La lotta per il titolo, però, è stata segnata da due eventi cruciali: i derby tra Inter e Milan. Il primo, nel girone di andata, con il Milan di Paulo Fonseca che seppe imporsi per 2-1, e il secondo, più recente, un pareggio per 1-1 con i rossoneri guidati da Conceição, che hanno sottratto altri punti pesanti alla causa nerazzurra. È proprio Conceição, l'allenatore del Milan, a diventare una sorta di "nemico" simbolico di Inzaghi in questa corsa finale, non tanto per le sue azioni dirette, ma per il peso dei suoi risultati stagionali.

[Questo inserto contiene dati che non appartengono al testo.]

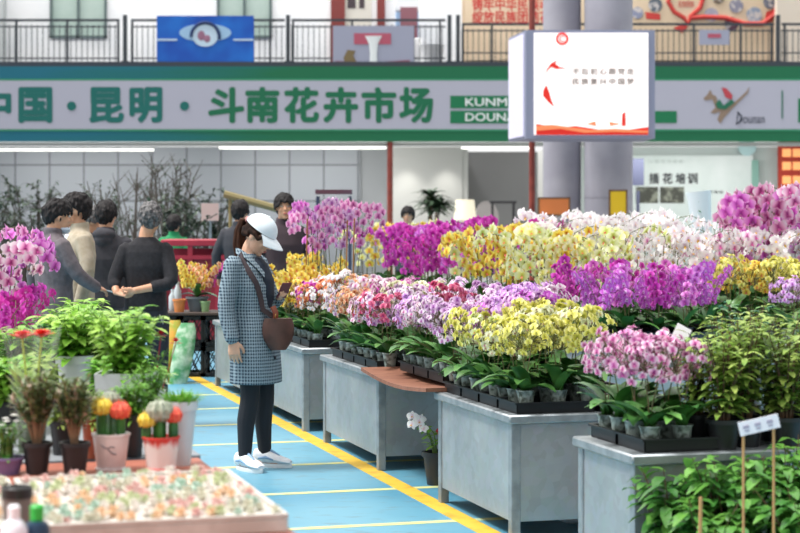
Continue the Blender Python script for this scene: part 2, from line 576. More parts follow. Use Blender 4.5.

Con il suo Milan che ha contribuito alla perdita di punti cruciali per l'Inter, oltre a diventare una vera e propria “strappa-sogni” per la squadra nerazzurra - vista la Supercoppa Italiana vinta e l’eliminazione degli storici rivali dalla Coppa Italia - Conceição appare come una figura emblematica di un destino che ha sfiorato ancora una volta Inzaghi, in una stagione che sembra destinata a chiudersi con un altro scenario beffardo. Un destino che i tifosi nerazzurri sperano non somigli troppo a quello del 5 maggio.